In der Schweiz ist in den letzten 25 Jahren eine neue Form des Streitens entstanden – eine «Kultur» hat diese Art des Konflikts aber noch lange nicht. Dies zeigen die Wahl- und Abstimmungskämpfe der vergangenen Jahre.
Jüngster Höhepunkt: Der Schlagabtausch zwischen dem Pro- und Kontra-Lager vor der Abstimmung zur SVP-Durchsetzungsinitiative. Nach einem gemeinsamen Nenner, einem Konsens, kann lange gesucht werden – es hat ihn nicht gegeben.

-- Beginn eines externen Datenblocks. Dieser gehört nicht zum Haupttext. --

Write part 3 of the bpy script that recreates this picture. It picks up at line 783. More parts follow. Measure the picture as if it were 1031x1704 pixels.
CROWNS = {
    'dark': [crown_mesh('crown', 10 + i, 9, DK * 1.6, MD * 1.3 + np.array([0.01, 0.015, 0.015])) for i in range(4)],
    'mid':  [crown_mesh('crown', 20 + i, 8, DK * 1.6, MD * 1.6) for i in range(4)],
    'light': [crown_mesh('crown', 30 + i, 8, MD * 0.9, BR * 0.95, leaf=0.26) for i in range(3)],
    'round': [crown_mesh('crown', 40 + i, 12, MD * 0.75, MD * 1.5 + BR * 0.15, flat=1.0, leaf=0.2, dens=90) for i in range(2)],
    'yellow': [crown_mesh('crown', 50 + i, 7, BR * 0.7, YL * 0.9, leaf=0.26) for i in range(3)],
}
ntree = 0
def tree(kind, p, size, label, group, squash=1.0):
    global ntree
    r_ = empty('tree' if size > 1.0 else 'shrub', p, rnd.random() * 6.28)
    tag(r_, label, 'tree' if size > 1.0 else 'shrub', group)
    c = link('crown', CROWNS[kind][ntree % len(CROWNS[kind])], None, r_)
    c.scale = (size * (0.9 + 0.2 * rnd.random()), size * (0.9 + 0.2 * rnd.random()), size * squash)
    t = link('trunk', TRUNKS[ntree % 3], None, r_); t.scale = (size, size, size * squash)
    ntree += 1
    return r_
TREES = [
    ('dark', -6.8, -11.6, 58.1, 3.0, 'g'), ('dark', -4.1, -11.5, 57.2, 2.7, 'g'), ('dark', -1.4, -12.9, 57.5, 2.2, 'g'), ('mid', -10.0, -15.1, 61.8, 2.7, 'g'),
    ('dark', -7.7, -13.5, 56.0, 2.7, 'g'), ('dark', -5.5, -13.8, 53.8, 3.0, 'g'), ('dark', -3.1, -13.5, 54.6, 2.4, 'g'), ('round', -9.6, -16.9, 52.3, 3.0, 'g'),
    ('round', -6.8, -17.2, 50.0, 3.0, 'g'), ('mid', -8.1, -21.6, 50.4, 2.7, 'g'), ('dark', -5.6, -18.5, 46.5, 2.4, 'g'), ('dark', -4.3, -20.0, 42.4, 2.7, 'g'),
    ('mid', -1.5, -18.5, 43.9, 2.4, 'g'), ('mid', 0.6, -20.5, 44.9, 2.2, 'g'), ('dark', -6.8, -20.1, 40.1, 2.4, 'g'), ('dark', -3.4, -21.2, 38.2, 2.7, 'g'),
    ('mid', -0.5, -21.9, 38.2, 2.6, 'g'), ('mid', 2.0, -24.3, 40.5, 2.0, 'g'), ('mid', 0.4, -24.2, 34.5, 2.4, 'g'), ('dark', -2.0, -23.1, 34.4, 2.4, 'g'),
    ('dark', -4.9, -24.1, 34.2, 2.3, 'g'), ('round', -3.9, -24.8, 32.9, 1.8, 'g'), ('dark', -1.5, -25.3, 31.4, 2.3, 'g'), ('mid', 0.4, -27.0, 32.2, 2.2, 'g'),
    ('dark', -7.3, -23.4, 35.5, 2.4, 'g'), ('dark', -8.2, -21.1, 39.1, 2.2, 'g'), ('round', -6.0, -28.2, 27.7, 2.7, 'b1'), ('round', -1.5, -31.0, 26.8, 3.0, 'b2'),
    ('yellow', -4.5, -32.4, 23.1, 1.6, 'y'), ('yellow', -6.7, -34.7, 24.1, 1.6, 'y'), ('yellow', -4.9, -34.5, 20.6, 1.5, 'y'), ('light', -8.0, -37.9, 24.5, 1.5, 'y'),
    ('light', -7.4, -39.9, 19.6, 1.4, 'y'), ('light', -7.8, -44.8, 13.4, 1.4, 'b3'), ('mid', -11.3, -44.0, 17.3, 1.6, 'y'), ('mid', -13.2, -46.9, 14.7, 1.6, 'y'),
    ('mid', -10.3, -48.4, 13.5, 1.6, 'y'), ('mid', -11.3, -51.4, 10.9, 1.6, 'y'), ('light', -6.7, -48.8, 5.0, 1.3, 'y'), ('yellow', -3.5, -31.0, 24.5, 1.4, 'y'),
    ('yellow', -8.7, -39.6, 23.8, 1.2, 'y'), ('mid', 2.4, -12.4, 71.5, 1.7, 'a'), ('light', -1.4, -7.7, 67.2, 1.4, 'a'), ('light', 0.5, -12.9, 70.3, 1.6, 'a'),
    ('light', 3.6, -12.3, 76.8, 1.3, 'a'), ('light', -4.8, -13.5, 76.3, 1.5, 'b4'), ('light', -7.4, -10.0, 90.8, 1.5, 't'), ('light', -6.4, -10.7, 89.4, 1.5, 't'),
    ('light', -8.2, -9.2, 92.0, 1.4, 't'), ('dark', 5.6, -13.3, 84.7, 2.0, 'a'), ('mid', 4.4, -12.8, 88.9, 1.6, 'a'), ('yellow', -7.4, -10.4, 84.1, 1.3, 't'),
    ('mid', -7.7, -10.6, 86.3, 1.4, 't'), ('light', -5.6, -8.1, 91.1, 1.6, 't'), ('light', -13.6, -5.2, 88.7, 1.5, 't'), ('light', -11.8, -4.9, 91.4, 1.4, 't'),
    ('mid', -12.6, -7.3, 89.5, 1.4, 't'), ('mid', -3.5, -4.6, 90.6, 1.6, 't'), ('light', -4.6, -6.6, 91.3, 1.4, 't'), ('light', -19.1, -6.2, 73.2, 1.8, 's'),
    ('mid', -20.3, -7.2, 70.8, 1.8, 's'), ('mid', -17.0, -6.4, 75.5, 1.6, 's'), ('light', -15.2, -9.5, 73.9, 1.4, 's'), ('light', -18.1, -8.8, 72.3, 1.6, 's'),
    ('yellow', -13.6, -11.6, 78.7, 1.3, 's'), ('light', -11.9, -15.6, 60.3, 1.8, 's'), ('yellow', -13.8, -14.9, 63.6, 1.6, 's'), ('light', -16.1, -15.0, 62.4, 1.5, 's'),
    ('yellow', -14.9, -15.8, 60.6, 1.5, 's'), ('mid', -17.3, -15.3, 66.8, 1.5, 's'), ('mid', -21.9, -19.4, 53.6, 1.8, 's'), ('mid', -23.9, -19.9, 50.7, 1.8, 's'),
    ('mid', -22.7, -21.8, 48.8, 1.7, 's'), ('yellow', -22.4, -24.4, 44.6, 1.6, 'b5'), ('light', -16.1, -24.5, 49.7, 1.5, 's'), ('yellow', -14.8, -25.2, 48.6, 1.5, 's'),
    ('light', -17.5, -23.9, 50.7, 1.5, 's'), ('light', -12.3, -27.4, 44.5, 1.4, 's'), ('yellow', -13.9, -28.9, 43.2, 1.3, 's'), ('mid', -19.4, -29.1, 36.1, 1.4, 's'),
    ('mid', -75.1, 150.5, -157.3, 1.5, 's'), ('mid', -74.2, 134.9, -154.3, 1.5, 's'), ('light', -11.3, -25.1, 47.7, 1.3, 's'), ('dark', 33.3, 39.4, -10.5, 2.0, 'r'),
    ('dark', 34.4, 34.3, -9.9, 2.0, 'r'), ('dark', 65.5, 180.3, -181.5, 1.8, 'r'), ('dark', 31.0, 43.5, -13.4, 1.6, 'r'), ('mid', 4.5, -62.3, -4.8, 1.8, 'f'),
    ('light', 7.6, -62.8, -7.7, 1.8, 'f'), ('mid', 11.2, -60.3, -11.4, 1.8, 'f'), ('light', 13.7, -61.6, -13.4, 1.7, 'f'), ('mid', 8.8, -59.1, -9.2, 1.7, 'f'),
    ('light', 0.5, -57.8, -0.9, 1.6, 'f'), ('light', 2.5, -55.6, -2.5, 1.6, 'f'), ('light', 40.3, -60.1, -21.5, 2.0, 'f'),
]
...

Doch die Bereitschaft zum Konsens war einst ein Steckenpferd der Schweiz. «Seit 1848 konnte man sich hierzulande auch in schwierigen Phasen immer wieder zusammenraufen», sagt der Soziologe Linards Udris vom Forschungsinstitut für Öffentlichkeit und Gesellschaft der Universität Zürich (Fög).
Udris weiter: «Die sehr stabile Phase mit einer hohen Konsensorientierung jedenfalls – die wir exemplarisch in den Jahrzehnten der Zauberformel hatten – ist seit Anfang der 1990er-Jahre vorbei.» Doch diese Orientierung am Konsens sei immer ein gutes Mittel gewesen, um die Schweiz voranzubringen, so der Soziologe.
Was braucht das Land?
Trotzdem werden hierzulande die politischen Konflikte immer schärfer, die Positionen unverrückbarer. Das wirkt sich auch auf die Zivilbevölkerung aus. Was tun mit dieser pausenlosen Empörung und Erregung? Können wir in diesem Zustand weiterhin zivilisiert zusammen leben?
«Die Schweiz sollte wieder in eine Phase treten, in der die politischen Kräfte stärker aufeinander zugehen», sagt Udris. Er rät deshalb der Politik dialog- und kompromissorientiertes Arbeiten. Denn die aktuelle Konfliktsituation sei ein Problem für die Schweiz.
Konsens ist in jeder Demokratie wichtig.
Udris blickt in die Zukunft: «Entweder wir gewöhnen uns an das anhaltende, laute Geschrei – und stumpfen dabei ab. Oder: Wir besinnen uns darauf, was dieses Land einst stark gemacht hat.» Dies bedinge allerdings auch eine vorbildhafte politische Elite.
Doch dieses Vorbild fehlt heute weitgehend. Udris begründet: In der politischen Elite sei seit dem Aufstieg der SVP zu Beginn der 1990er-Jahre ein Wandel geschehen. Seither fehle es dem bürgerlichen Lager an Einheit. So habe sich die FDP und die CVP immer stärker am gesellschaftsliberalen Pol verortet. «Und die SVP hat sich immer stärker in Richtung einer rechtspopulistischen Partei entwickelt.»
Medien bieten Verschärfung eine Plattform
Warum die Volkspartei damit so erfolgreich sei, hänge von verschiedenen Faktoren ab. Udris: «Einerseits spielen Globalisierungsängste der Bevölkerung mit, andererseits hat dies aber auch mit der Finanzstärke der SVP zu tun: Denn sie führt die teuersten Wahl- und Abstimmungskämpfe des Landes – und trägt dazu bei, solche Ängste zu bewirtschaften.»
Ein weiterer Faktor seien auch die Medien, so der Mediensoziologe. Denn im Zeitalter der Mediengesellschaft bekämen politische Konflikte und Zuspitzungen viel mehr Raum als früher. Zudem würden die Parteien in den Medien zunehmend an ihren Maximalforderungen festhalten. Diese seien weniger bereit einen Konsens einzugehen. Udris bilanziert: «Alles zusammen führt zu einer Konfliktverschärfung, zu einer Polarisierung in der Schweiz.» Ganz nach dem Motto: Wer lauter schreit, gewinnt.